Retype each line of the listing below, from the first through the one holding "def Z_(py, Y): return EYE - (py - CY) * Y / F", with no other lines.

◆ ◆ ◆ ◆ ◆ ◆ ◆

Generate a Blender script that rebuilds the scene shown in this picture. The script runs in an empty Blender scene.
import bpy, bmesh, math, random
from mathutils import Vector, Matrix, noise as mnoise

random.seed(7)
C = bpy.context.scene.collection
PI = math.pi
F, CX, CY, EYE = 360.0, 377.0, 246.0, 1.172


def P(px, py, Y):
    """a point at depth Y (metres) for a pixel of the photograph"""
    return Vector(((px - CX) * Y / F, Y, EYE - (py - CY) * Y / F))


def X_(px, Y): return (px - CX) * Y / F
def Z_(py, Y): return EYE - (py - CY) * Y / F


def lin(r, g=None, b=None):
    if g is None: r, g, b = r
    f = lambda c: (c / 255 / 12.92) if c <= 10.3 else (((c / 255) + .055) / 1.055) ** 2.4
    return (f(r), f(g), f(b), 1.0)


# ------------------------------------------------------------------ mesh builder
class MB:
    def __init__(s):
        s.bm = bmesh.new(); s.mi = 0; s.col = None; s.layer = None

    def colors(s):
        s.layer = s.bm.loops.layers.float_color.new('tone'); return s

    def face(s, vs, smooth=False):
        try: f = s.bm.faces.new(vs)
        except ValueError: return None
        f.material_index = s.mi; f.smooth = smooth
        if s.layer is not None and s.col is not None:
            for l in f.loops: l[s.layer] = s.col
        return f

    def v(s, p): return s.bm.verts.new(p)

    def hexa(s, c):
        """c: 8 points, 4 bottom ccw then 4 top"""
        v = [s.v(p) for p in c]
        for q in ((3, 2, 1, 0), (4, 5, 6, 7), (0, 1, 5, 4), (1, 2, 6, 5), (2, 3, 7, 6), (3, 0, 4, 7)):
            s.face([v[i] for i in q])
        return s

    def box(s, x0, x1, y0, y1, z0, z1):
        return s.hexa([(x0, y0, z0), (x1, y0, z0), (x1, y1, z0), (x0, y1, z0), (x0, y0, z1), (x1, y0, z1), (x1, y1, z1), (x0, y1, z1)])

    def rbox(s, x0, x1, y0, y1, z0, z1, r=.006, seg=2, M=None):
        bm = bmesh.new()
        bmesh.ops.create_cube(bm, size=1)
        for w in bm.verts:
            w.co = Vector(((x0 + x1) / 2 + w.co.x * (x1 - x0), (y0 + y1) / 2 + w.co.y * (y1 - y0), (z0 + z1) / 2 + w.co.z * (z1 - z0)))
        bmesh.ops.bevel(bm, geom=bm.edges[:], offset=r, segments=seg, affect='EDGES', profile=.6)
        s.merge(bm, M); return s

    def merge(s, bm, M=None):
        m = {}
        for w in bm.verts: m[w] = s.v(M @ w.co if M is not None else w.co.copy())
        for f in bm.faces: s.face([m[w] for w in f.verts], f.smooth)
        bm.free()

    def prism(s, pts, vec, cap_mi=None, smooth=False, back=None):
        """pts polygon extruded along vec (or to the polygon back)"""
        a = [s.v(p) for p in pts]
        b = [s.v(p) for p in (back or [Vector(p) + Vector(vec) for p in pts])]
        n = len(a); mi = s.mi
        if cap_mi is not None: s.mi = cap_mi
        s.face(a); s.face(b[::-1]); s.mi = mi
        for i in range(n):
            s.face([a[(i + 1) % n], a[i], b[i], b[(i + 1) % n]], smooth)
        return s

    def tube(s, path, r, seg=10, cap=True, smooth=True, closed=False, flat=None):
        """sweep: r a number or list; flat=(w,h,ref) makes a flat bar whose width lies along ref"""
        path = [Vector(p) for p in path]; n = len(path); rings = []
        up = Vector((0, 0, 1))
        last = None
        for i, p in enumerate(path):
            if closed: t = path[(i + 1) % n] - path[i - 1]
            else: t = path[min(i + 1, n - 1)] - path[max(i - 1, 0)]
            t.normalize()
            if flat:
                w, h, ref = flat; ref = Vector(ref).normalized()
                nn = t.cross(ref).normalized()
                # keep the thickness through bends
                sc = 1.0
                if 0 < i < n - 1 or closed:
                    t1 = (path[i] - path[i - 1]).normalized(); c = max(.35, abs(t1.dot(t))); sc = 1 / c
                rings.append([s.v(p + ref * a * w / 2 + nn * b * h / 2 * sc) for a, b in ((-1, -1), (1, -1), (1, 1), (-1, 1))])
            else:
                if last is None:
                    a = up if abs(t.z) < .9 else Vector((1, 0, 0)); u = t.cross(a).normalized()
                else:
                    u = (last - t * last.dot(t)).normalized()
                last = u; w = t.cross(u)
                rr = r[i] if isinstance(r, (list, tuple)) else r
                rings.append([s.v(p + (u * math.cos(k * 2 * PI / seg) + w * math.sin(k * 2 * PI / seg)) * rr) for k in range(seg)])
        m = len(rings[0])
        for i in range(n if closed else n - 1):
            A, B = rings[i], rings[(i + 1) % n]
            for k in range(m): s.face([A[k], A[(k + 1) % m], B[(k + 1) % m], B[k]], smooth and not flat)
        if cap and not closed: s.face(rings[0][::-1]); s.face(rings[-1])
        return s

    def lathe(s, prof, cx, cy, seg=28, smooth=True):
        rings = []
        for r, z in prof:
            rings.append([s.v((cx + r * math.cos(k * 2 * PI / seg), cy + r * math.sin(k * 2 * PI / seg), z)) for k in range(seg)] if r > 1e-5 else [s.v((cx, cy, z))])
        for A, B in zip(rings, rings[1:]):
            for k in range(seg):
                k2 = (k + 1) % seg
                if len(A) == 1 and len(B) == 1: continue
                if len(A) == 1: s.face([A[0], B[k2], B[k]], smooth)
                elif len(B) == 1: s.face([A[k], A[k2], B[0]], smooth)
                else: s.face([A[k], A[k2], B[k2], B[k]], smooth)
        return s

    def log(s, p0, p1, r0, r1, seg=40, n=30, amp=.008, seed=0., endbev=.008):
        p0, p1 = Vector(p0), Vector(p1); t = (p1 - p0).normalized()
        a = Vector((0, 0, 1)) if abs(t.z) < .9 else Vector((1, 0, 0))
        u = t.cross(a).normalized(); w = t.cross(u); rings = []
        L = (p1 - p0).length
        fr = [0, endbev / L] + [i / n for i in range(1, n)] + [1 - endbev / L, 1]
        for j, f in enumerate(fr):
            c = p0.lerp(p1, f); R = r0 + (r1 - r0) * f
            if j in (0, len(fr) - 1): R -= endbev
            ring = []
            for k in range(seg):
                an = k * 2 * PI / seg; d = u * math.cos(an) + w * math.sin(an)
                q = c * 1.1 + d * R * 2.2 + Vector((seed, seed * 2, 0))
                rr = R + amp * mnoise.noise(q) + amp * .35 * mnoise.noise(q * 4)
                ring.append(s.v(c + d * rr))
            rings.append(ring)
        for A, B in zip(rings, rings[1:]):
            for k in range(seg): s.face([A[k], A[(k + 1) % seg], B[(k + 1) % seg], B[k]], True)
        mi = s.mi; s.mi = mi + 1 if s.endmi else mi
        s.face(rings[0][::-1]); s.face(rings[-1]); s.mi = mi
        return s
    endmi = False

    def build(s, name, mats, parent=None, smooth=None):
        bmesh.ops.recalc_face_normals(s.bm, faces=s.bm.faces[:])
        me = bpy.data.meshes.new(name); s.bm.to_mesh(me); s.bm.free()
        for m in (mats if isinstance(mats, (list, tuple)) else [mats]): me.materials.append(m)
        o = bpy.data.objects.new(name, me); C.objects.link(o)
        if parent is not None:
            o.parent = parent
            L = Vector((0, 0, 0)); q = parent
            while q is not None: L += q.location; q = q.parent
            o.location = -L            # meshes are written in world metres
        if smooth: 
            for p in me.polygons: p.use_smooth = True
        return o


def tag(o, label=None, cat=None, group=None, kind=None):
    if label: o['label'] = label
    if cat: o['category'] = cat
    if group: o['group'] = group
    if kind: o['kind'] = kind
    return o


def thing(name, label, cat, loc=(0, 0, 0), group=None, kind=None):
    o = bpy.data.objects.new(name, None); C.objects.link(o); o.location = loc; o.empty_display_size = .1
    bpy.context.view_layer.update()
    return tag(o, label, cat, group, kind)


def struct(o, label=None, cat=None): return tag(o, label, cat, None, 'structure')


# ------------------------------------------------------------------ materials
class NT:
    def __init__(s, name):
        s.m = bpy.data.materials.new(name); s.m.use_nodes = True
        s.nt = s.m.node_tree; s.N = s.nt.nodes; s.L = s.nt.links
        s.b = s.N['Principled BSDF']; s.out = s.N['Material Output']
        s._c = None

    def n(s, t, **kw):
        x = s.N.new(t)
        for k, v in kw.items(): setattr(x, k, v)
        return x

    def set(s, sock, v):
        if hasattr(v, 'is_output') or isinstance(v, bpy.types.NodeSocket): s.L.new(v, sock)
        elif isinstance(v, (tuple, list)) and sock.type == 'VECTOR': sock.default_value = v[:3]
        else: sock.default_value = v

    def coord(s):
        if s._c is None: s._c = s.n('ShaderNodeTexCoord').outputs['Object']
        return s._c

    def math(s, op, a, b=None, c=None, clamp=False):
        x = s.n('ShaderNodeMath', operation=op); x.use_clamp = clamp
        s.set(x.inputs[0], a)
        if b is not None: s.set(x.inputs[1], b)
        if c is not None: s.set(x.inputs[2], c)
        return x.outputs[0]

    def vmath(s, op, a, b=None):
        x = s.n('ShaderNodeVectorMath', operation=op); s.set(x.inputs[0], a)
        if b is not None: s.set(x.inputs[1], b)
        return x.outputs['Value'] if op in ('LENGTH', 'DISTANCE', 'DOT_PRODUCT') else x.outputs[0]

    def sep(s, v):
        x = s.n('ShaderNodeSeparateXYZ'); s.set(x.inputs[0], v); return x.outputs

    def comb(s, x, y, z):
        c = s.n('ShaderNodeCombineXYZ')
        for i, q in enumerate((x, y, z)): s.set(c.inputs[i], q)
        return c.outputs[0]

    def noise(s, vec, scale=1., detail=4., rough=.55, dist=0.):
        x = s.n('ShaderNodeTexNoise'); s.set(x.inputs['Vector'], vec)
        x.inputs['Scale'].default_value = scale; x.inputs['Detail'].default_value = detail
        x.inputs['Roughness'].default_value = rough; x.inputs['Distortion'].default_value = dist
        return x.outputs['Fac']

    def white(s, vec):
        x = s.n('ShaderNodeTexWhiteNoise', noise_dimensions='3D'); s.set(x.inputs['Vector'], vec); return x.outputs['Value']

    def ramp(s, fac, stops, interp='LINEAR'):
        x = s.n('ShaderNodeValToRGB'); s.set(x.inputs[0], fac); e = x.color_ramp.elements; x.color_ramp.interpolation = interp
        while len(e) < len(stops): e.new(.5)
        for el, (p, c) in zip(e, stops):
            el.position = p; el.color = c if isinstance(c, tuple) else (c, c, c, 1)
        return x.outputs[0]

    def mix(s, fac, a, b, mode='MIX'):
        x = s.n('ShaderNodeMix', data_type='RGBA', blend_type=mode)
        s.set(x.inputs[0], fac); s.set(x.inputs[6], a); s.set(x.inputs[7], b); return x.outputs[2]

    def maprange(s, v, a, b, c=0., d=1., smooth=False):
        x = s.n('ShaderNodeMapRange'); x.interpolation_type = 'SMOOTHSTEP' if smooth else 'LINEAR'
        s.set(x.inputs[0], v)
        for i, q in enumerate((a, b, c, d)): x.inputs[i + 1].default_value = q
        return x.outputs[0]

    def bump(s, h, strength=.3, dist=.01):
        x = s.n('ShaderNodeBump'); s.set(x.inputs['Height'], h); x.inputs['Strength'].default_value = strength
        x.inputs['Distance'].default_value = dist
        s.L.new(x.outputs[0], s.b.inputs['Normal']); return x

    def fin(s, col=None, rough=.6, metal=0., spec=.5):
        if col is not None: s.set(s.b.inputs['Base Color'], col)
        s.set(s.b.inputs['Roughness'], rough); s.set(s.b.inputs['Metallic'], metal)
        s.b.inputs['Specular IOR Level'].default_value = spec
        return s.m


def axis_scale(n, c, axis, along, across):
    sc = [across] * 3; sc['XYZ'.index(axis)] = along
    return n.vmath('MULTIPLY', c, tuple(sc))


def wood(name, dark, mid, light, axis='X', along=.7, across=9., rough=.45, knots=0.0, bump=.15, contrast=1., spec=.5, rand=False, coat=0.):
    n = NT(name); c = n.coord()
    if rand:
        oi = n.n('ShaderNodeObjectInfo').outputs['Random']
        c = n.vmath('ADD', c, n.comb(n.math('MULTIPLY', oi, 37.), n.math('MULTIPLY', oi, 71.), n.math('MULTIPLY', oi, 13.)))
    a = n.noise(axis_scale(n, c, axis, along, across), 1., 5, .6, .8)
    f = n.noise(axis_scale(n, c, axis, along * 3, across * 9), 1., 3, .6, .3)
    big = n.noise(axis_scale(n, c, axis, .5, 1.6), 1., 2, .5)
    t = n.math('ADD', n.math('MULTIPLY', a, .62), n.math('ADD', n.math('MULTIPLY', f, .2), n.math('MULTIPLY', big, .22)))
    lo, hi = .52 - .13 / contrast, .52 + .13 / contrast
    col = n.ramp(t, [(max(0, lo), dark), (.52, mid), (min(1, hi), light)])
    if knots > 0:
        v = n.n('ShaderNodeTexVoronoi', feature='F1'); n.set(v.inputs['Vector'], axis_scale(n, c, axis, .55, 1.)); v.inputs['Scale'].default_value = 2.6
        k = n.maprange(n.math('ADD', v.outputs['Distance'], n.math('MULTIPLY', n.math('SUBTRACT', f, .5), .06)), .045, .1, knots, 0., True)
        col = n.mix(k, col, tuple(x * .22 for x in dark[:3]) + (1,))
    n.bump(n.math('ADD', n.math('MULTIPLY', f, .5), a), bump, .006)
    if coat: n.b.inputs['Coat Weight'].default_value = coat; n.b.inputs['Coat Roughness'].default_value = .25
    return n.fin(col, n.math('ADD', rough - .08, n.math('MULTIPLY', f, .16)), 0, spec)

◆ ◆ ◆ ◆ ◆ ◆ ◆

> COMPLETE ANSWER
Generate a Blender script that rebuilds the scene shown in this picture. The script runs in an empty Blender scene.
import bpy, bmesh, math, random
from mathutils import Vector, Matrix, noise as mnoise

random.seed(7)
C = bpy.context.scene.collection
PI = math.pi
F, CX, CY, EYE = 360.0, 377.0, 246.0, 1.172


def P(px, py, Y):
    """a point at depth Y (metres) for a pixel of the photograph"""
    return Vector(((px - CX) * Y / F, Y, EYE - (py - CY) * Y / F))


def X_(px, Y): return (px - CX) * Y / F
def Z_(py, Y): return EYE - (py - CY) * Y / F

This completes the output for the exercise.